The president also asked for accountability in the performance of the 774 local governments. “Maybe we should look at recalibrating. What was good four years ago may not be good today. When we want the votes, we go to the locals; when we get the votes, we move to and focus on Abuja,” he said pleadingly.
Since 1999, Nigerians have confronted sub-national governments who they accuse of performing beneath their optimal level. They also, in fact, accuse them of tampering with the stupendous cash that goes into their tills. Heads of those governments have even been jailed for filching their people’s patrimony. So, Tinubu’s cry-of-the-matricidal-wife (ekun ap’okoje) is not novel.
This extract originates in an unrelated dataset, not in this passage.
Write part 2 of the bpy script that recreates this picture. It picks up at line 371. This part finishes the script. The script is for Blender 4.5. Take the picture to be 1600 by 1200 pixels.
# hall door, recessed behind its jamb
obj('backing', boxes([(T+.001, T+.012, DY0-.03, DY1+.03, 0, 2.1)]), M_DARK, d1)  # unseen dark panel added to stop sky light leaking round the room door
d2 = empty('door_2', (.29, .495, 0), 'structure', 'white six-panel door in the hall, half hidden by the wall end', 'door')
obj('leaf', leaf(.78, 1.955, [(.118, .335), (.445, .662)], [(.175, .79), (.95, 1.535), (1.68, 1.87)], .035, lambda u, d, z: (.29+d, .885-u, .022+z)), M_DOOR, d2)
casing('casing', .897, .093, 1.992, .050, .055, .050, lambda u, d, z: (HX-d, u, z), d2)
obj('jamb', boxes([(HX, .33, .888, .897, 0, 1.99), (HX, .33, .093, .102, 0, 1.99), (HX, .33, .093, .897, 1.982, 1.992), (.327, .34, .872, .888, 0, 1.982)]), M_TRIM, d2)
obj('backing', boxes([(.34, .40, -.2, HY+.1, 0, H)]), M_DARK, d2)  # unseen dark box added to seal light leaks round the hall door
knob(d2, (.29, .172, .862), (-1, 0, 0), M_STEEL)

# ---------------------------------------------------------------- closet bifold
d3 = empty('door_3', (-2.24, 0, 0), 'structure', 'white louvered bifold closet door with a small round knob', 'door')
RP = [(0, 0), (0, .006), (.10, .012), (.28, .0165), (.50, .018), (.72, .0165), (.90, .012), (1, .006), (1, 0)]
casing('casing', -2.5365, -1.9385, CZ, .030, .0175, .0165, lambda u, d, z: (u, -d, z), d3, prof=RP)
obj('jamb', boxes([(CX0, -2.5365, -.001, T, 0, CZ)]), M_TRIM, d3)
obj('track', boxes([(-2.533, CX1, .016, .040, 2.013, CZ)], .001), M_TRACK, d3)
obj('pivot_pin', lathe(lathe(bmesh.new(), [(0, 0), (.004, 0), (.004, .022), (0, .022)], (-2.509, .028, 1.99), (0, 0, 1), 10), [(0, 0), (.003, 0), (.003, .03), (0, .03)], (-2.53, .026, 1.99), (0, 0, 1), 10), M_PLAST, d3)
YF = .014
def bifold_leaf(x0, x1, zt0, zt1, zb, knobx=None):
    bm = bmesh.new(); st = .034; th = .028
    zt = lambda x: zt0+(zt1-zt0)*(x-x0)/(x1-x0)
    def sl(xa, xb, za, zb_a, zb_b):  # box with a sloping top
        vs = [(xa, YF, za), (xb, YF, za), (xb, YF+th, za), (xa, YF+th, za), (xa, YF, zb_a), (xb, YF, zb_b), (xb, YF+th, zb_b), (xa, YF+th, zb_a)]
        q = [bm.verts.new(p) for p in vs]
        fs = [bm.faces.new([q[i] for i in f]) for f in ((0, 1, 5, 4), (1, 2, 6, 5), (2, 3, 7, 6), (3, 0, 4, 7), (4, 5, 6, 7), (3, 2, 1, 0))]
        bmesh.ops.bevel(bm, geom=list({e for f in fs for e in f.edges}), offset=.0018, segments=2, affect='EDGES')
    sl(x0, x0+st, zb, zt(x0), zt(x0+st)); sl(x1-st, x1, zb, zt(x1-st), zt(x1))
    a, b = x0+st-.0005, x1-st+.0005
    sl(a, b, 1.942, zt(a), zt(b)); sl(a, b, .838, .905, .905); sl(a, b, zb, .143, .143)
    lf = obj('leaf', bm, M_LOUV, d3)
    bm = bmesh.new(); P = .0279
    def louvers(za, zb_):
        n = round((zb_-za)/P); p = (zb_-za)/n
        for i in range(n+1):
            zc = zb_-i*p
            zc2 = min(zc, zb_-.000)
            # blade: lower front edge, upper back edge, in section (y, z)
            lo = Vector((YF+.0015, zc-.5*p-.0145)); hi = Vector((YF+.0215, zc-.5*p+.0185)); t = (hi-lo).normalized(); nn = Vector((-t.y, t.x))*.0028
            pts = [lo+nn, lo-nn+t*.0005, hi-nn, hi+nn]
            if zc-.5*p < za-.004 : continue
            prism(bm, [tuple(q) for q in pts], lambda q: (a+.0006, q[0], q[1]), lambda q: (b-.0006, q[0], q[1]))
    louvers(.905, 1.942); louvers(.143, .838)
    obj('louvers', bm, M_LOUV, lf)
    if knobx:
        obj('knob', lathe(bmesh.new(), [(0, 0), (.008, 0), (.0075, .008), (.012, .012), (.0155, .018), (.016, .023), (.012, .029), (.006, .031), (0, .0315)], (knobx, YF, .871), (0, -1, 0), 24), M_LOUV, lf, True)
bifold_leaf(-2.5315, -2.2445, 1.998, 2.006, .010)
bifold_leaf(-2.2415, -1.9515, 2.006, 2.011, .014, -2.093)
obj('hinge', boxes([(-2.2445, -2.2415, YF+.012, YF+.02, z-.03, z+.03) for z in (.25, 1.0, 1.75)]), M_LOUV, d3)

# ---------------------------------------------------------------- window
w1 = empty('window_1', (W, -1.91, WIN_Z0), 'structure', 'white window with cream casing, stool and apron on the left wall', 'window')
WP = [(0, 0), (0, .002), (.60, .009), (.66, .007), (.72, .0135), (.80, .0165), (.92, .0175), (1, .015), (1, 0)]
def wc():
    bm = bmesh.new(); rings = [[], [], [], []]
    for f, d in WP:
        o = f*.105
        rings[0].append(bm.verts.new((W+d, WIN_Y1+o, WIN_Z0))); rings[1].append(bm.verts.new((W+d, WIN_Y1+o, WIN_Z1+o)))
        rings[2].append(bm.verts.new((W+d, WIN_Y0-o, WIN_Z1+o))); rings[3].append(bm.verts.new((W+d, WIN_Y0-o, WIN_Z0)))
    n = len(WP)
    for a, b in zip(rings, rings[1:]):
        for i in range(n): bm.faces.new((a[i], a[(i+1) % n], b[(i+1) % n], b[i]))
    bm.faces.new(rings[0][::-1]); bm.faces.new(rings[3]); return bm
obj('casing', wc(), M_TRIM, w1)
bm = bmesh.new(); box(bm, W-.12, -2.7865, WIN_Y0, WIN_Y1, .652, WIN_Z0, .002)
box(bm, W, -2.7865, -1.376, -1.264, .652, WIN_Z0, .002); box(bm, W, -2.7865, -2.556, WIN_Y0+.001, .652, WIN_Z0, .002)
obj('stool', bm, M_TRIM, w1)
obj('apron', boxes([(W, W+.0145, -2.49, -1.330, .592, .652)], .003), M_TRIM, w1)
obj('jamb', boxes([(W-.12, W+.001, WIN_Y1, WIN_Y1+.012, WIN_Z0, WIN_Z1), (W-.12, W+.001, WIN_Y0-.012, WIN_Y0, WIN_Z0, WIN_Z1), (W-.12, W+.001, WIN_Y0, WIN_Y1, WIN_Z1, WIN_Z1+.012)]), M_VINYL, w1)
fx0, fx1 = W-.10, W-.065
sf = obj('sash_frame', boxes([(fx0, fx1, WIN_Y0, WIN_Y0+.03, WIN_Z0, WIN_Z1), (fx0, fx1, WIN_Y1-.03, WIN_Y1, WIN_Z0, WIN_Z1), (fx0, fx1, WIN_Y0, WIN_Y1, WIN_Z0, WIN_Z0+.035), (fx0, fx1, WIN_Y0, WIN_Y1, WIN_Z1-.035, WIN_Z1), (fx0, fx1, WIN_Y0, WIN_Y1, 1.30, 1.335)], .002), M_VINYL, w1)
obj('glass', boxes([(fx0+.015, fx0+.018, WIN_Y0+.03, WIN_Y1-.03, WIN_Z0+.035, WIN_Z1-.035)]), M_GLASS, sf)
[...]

Same last week, the FG instituted a legal action against the 36 governors at the Supreme Court. In it, it alleged misconduct in the administration of Local Government Areas. Filed by the Attorney General of the Federation (AGF) and Minister of Justice, Lateef Fagbemi, the suit seeks full autonomy for all local government areas in the country. It also specifically prayed the court to issue an order prohibiting governors from embarking on unilateral, arbitrary and unlawful dissolution of democratically elected local government leaders. In the same vein, it asks for an order that will permit funds standing to the credits of local governments to be directly channeled to them from the federation account. Another request was for the Supreme Court to stop the governors from constituting caretaker committees to run the affairs of local governments because this is against the constitutionally recognised and guaranteed democratic system.
On the surface, we must commend this federal administration for this yeoman role. It goes without saying that governors are alleged to have literally asphyxiated the 774 councils. As an Ogun State former council chairman confessed recently, council bosses are even, in some cases, made to swear oaths to the various vindictive deities never to reveal the dirty details of governors’ heists.
However, we should tarry awhile and look at the intendments of the Lagos Boy. It should interest us that Tinubu, on this road to Tarsus, has morphed from Saul to Paul. This was the same man who fought Olusegun Obasanjo to the hilt in defending his rights to a sizeable portion of the patrimony of the local governments of Lagos State. When such a man suddenly becomes an apostate of that conviction, society should be wary of him. My major hunch is that the Lagos Boy wants to decimate the 36 state governors, elevate local governments and build a new outpost of command for himself. His gambit could be to castrate the stiff-necked states, project and promote the Superman in his conjured 774 new pseudo-centres of power. With humongous money coming to the councils, the 774 LGs would be his battle axe to fight the governors. More importantly, the councils would be vulnerable to federal blackmail. Whatever the newly curated Leviathan asks the new kids on the block to do, including becoming his poster-boys for the 2027 election, they will glibly do. Borrowing from that ancient proverbial quip, the Osanyin deity will thus become the slave.
It goes without saying that from 1999 to date, all Nigerian presidents have had issues with governors and had sought one way or the other to cut them to size over the issue of financial autonomy of local councils. We ordinarily should clap for a president who is poised to use the law to neutralise our enemy governors who have wasted our sub-national funds without any visible impacts. But, let us tarry awhile and ask ourselves how safe our cherished democratic government will be after the conquest of Napoleon. Does Napoleon, the Leviathan, have the pedigree of a people’s fight as the one he just entered into, without self-motive? Lest it turn out to be the proverbial case of the Iwofa who was mandated to take a thirsty horse to the riverside. When this happens, the Yoruba, in their infinite wisdom, say money (the Iwofa) is going after money (the horse). The Iwofa is actually not equivalent to slavery. It is a system of pawnship or peonage, otherwise known as debt-slavery. Extracted from two Yoruba words, iwo (act of entering into) and efa (six), in traditional Yoruba society, when a person owes money, he could volunteer his son as an Iwofa, ‘a recurrent six-day service’ agreement with the person he owes, to cancel out the debt.
In this rash race to demonise the sub-national governments and their heads and hand the states and local governments over to the Leviathan, we must remember that this cherished object we call democracy is incompatible with the rule of one man. In our rush to throw away what we see as useless bathwater, we may be flinging away our precious baby as well. Adolf Hitler began from same harmlessness, you remember?